# Work to do
Lines containing the word "part" should be extracted in full.

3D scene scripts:
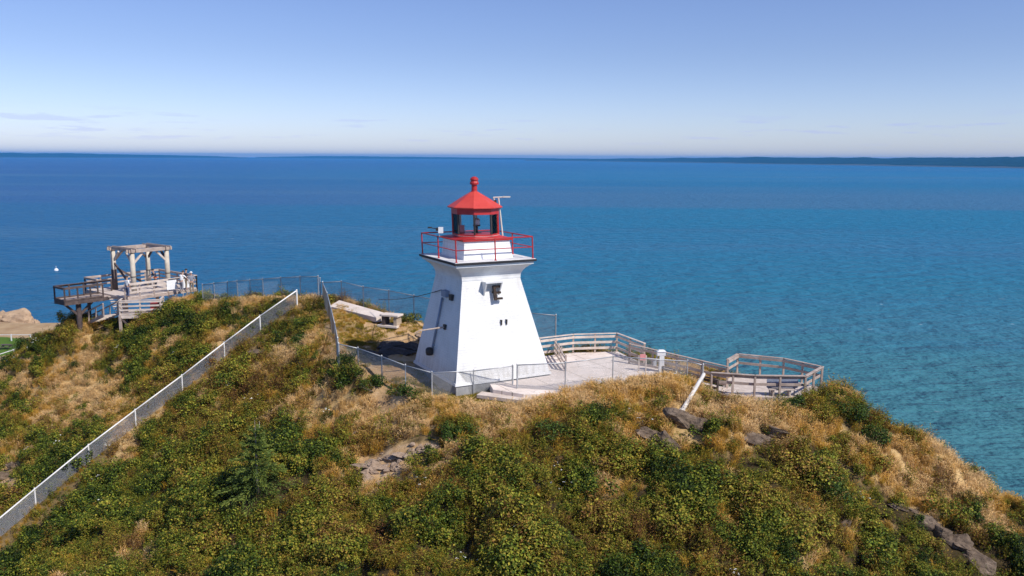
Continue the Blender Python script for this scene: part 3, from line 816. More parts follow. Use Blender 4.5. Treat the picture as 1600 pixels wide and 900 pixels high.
# ------------------------------------------------------------------ paving
def mat_terrace():
    m, n, l, b, o = new_mat('terrace_concrete')
    f = ntex(n, l, 0.8, 7, 0.65); g = ntex(n, l, 6.0, 6, 0.7)
    col = ramp(n, l, f, [(0.32, (0.60, 0.505, 0.44)), (0.66, (0.80, 0.70, 0.63))])
    tc = n.new('ShaderNodeTexCoord'); mp = n.new('ShaderNodeMapping'); mp.inputs['Rotation'].default_value = (0, 0, -YAW); l.new(tc.outputs['Object'], mp.inputs['Vector'])
    sp = n.new('ShaderNodeSeparateXYZ'); l.new(mp.outputs[0], sp.inputs[0])
    js = []
    for ax in ('X', 'Y'):
        fr = mmath(n, l, 'FRACT', mmath(n, l, 'ADD', mmath(n, l, 'DIVIDE', sp.outputs[ax], 2.3), 50.37))
        js.append(mmath(n, l, 'LESS_THAN', fr, 0.016))
    j = mmath(n, l, 'MAXIMUM', js[0], js[1])
    col = mixc(n, l, mmath(n, l, 'MULTIPLY', j, 0.75), col, (0.16, 0.13, 0.10))
    vo = n.new('ShaderNodeTexVoronoi'); vo.feature = 'DISTANCE_TO_EDGE'; vo.inputs['Scale'].default_value = 0.42; 
    wv = n.new('ShaderNodeVectorMath'); wv.operation = 'ADD'; l.new(tc.outputs['Object'], wv.inputs[0])
    nz = n.new('ShaderNodeTexNoise'); nz.inputs['Scale'].default_value = 1.6; nz.inputs['Detail'].default_value = 6; l.new(tc.outputs['Object'], nz.inputs['Vector']); l.new(nz.outputs['Color'], wv.inputs[1]); l.new(wv.outputs[0], vo.inputs['Vector'])
    crack = mmath(n, l, 'MULTIPLY', mmath(n, l, 'LESS_THAN', vo.outputs['Distance'], 0.007), maprange(n, l, f, 0.42, 0.55))
    col = mixc(n, l, mmath(n, l, 'MULTIPLY', crack, 0.7), col, (0.20, 0.17, 0.13))
    st = ntex(n, l, 1.9, 6, 0.7)
    col = mixc(n, l, mmath(n, l, 'MULTIPLY', maprange(n, l, st, 0.55, 0.75), 0.4), col, (0.38, 0.30, 0.22))
    l.new(col, b.inputs['Base Color']); b.inputs['Roughness'].default_value = 0.9
    bump(n, l, b, g, 0.3, 0.01)
    return m
M['terrace'] = mat_terrace()
def make_pad():
    mb = MB(); mb.slab(PAD, -0.5, 0.34)
    o = mb.build('concrete_terrace', M['terrace'], bevel=0.02)
    tag(o, 'pale concrete terrace in front of the lighthouse', 'terrace', kind='structure')
    # low step at its left edge
    a, b = Vector((-1.6, 39.72, 0)), Vector((0.62, 38.78, 0))
    d = (b - a).normalized(); nrm = Vector((-d.y, d.x, 0))
    q = MB(); q.bar(a + nrm * 0.05 + Vector((0, 0, .06)), b + nrm * .05 + Vector((0, 0, .06)), 0.62, 0.18)
    s = q.build('timber_step', M['timber_pale'], bevel=0.01)
    tag(s, 'low pale step along the left edge of the terrace', 'step')
    # slab walkway up by the far fence
    P = [atY(*p) for p in [(515, 481, 55.8), (588, 499, 52.2), (610, 494, 53.2), (530, 471.5, 57.4)]]
    zz = [p.z + 0.12 for p in P]
    q = MB(); q.slab([(p.x, p.y) for p in P], [z - 0.32 for z in zz], zz)
    w = q.build('walkway', M['concrete'], bevel=0.01)
    tag(w, 'pale slab walkway leading up to the fence corner', 'walkway', kind='structure')
make_pad()

# ------------------------------------------------------------------ chain-link fences
def chain_fence(label, pts, height, mat='galv', wire=0.0035, spacing=0.055, post_r=0.032, rail_r=0.026, mesh_h=None, sink=0.25, mesh_mat=None, group='chain-link fences', tall=()):
    """pts: ground points"""
    root = empty('chain_link_fence', tuple(pts[0]), label, 'fence', group)
    up = Vector((0, 0, 1))
    for i, p in enumerate(pts):
        q = MB(); hh = height + (0.3 if i in tall else 0)
        rr = post_r * (1.35 if i in (0, len(pts) - 1) or i in tall else 1.0)
        q.tube(p - up * sink, p + up * (hh + 0.03), rr, None, 8)
        q.lathe(p + up * (hh + 0.03), [(rr * 1.15, 0), (rr * 1.15, 0.02), (rr * 0.6, 0.06), (0.005, 0.07)], 8)
        q.build('post', M[mat], root, smooth=False)
    q = MB()
    for a, b in zip(pts[:-1], pts[1:]): q.tube(a + up * height, b + up * height, rail_r, None, 8)
    q.build('top_rail', M[mat], root, smooth=True)
    V = []; Fc = []
    mh = mesh_h or height - 0.02
    for a, b in zip(pts[:-1], pts[1:]):
        dv = b - a; L = Vector((dv.x, dv.y, 0)).length
        dirv = dv / L
        nrm = Vector((-dv.y, dv.x, 0)).normalized()
        ks = np.arange(-mh, L, spacing)
        for sgn in (0, 1):
            for k in ks:
                s0, s1 = k, k + mh; t0, t1 = 0.0, mh
                if s0 < 0: t0 = -s0; s0 = 0
                if s1 > L: t1 = mh - (s1 - L); s1 = L
                if s1 - s0 < 0.02: continue
                if sgn: s0, s1 = L - s0, L - s1
                A = a + dirv * s0 + up * t0; B = a + dirv * s1 + up * t1
                n0 = len(V)
                pd = (B - A).normalized().cross(nrm) * wire
                off = nrm * wire * (0.6 if sgn else -0.6)
                o3 = [pd + off, -pd + off, off + nrm * wire * 1.2]
                V += [A + o for o in o3] + [B + o for o in o3]
                Fc += [(n0, n0 + 1, n0 + 4, n0 + 3), (n0 + 1, n0 + 2, n0 + 5, n0 + 4), (n0 + 2, n0, n0 + 3, n0 + 5)]
    q = MB(); q.add(V, Fc); q.build('wire_mesh', M[mesh_mat or mat], root)
    return root
up = Vector((0, 0, 1))
def gp(px, py, z=None, Y=None):
    p = atz(px, py, z) if z is not None else atY(px, py, Y)
    return p
# front fence, left part: from the corner by the track round to the terrace
fr = [gp(530, 571, 0.35), gp(560, 578, 0.2), gp(597, 592, 0.15), gp(634, 607, -0.02), gp(675, 619, -0.12), gp(740, 616, -0.12), gp(801, 608, 0.1)]
chain_fence('grey chain-link fence curving past the shaded side of the lighthouse', fr, 1.2, 'galv')
fr2 = [gp(808, 614, 0.10), gp(883, 611, 0.34), gp(957, 600, 0.36), Vector((8.9, 41.0, 0.1)), Vector((9.6, 40.6, 0.0))]
chain_fence('grey chain-link fence in front of the concrete terrace', fr2, 1.42, 'galv')
# side fence climbing from the corner to the top of the hill
sf = [gp(530, 571, 0.35) + Vector((-.06, .05, 0)), gp(524, 545, Y=47.5), gp(518, 518, Y=51), gp(512, 493, Y=54.5), gp(505, 474, Y=58.2)]
chain_fence('grey chain-link fence running uphill seen nearly end on', sf, 1.5, 'galv')
# far fence behind the path to the back of the tower
ff = [gp(501, 474, Y=58.4), gp(534, 473, Y=57.4), gp(568, 482, Y=56), gp(608, 489, Y=54.2), gp(647, 498, Y=52.4), gp(690, 507, Y=50.8), gp(735, 515, Y=50.0), gp(780, 522, Y=49.6), gp(825, 527, Y=49.3), gp(868, 531, Y=49.0)]
for p in ff[5:]: p.z = max(p.z, -0.1)
chain_fence('grey chain-link fence along the cliff edge behind the lighthouse', ff, 1.5, 'galv_dull', tall=(0,), wire=0.0026)
# ridge fence to the timber deck
rf_ = [gp(498, 472, Y=58.8), gp(470, 473, Y=60), gp(440, 473, Y=61.5), gp(412, 475, Y=62.5), gp(392, 477, Y=63.5), gp(372, 478, Y=64.2), gp(357, 479, Y=65), gp(336, 481, Y=65.6), gp(318, 483, Y=66.2)]
for p, py_ in zip(rf_, (432, 432.5, 434, 436, 437.5, 439, 440.5, 442.5, 445)):
    px_ = 800 + F_PX * ((p - Vector((0, 0, CAM_H))) @ _r) / ((p - Vector((0, 0, CAM_H))) @ _fw)
    p.z = atY(px_, py_, p.y).z - 1.7
chain_fence('grey chain-link fence along the ridge towards the timber deck', rf_, 1.7, 'galv_dull', wire=0.0026, sink=0.9)
# sloping white-railed fence
sl = [p.copy() for p in FBASE]
chain_fence('pale chain-link fence with white top rail running down the left slope', sl, 1.02, 'white_rail', wire=0.0040, spacing=0.05, post_r=0.04, rail_r=0.045, mesh_mat='galv_dull')

# ------------------------------------------------------------------ timber rails
def timber_railing(label, base, height=1.1, rails=(0.35, 0.68, 1.0), mats=('timber', 'timber_pale'), cat='railing', subdiv=1.6, cap=True, parent=None, posts_at=None):
    root = parent or empty('timber_railing', tuple(base[0]), label, cat, 'weathered timber railings')
    for i, (a, b) in enumerate(zip(base[:-1], base[1:])):
        L = (b - a).length; k = max(1, round(L / subdiv))
        for j in range(k + (1 if i == len(base) - 2 else 0)):
            p = a.lerp(b, j / k); q = MB()
            q.box(p + up * (height / 2 - 0.2), (0.10, 0.10, height + 0.4 - 0.02))
            q.build('post', M[mats[0]], root, bevel=0.008)
        q = MB()
        d = (b - a).normalized(); nrm = Vector((-d.y, d.x, 0))
        for h in rails:
            q.bar(a + up * h - nrm * 0.07, b + up * h - nrm * 0.07, 0.04, 0.14)
        q.build('rail', M[mats[1]], root, bevel=0.006)
        if cap:
            q = MB(); q.bar(a + up * height - d * 0.03, b + up * height + d * 0.03, 0.16, 0.045); q.build('cap_rail', M[mats[1]], root, bevel=0.006)
    return root
z0 = 0.34
back = [Vector((1.6, 46.5, z0)), Vector((3.6, 47.6, z0)), Vector((6.2, 48.0, z0)), Vector((7.4, 45.3, z0))]
timber_railing('grey timber railing round the back of the concrete terrace', back, 1.12, (0.28, 0.62, 0.95))
timber_railing('short timber railing beside the lighthouse wall', [Vector((2.55, 46.7, z0)), Vector((2.75, 44.9, z0)), Vector((2.9, 43.4, z0 - 0.1))], 1.0, (0.25, 0.55, 0.85), subdiv=1.2, cap=False)
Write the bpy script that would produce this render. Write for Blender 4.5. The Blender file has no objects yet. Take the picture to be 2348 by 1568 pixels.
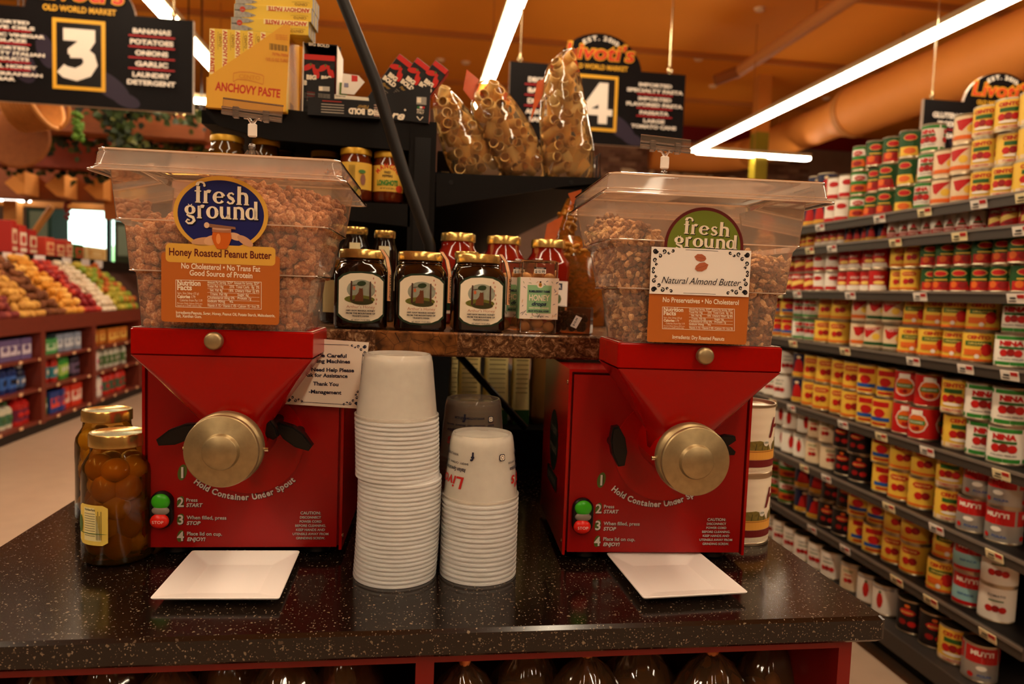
import bpy, math, random
import numpy as np
from mathutils import Matrix, Vector
random.seed(7); rng = np.random.default_rng(11)
PI = math.pi
SC = bpy.context.scene
COL = SC.collection

# ------------------------------------------------------------------ camera
F_PX, PCX, PCY = 1650.0, 1174.0, 784.0
ROLL = 0.036
CAMZ = 1.30
def _cam():
    Yv = np.array([945-PCX, 660-PCY, F_PX]); Yv /= np.linalg.norm(Yv)
    h = np.array([math.cos(ROLL), math.sin(ROLL), 0.])
    Z = np.cross(Yv, h); Z /= np.linalg.norm(Z)
    if Z[1] > 0: Z = -Z
    X = np.cross(Yv, Z); X /= np.linalg.norm(X)
    if X[0] < 0: X = -X
    return np.array([X, Yv, Z])
RC = _cam(); CAM = np.array([0, 0, CAMZ])
cd = bpy.data.cameras.new('camera'); cam = bpy.data.objects.new('camera', cd); COL.objects.link(cam)
cd.sensor_width = 36; cd.lens = F_PX*36/2348; cd.clip_start = .02; cd.clip_end = 200
m = Matrix.Identity(4)
for i in range(3):
    m[i][0] = RC[i][0]; m[i][1] = -RC[i][1]; m[i][2] = -RC[i][2]
m.translation = Vector(CAM); cam.matrix_world = m
cd.dof.use_dof = True; cd.dof.focus_distance = 0.96; cd.dof.aperture_fstop = 4.4
SC.camera = cam
# ------------------------------------------------------------------ world, exposure
w = bpy.data.worlds.new('world'); SC.world = w; w.use_nodes = True
wb = w.node_tree.nodes['Background']; wb.inputs[0].default_value = (.86, 1.0, .95, 1); wb.inputs[1].default_value = 5.0
SC.view_settings.view_transform = 'Standard'; SC.view_settings.look = 'None'
SC.view_settings.exposure = EXPOSURE = 0.0; SC.view_settings.gamma = 1; SC.view_settings.use_curve_mapping = False
STRIP = 40.0            # emission of the ceiling light strips
SC.cycles.transparent_max_bounces = 16

# ------------------------------------------------------------------ photo geometry helpers (a pixel ray met with a real plane)
def ray(px, py): return RC @ np.array([px-PCX, py-PCY, F_PX])
def onz(px, py, z): d = ray(px, py); return CAM + d*(z-CAM[2])/d[2]
def ony(px, py, y): d = ray(px, py); return CAM + d*(y-CAM[1])/d[1]
def onx(px, py, x): d = ray(px, py); return CAM + d*(x-CAM[0])/d[0]
class Fr:
    """upright frame: local x to the right, local -y towards the viewer, z up"""
    def __init__(s, o, yaw=0.):
        s.o = np.array(o, float); s.yaw = yaw
        s.u = np.array([math.cos(yaw), math.sin(yaw), 0]); s.n = np.array([math.sin(yaw), -math.cos(yaw), 0])
    def px(s, x, y, p=0.):
        d = ray(x, y); o = s.o + s.n*p
        q = CAM + d*(np.dot(o-CAM, s.n)/np.dot(d, s.n))
        return float(np.dot(q-s.o, s.u)), float(q[2]-s.o[2])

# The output
Continue the Blender Python script for this scene: part 3, from line 816. More parts follow. Use Blender 4.5. Treat the picture as 1600 pixels wide and 900 pixels high.
# front fence, left part: from the corner by the track round to the terrace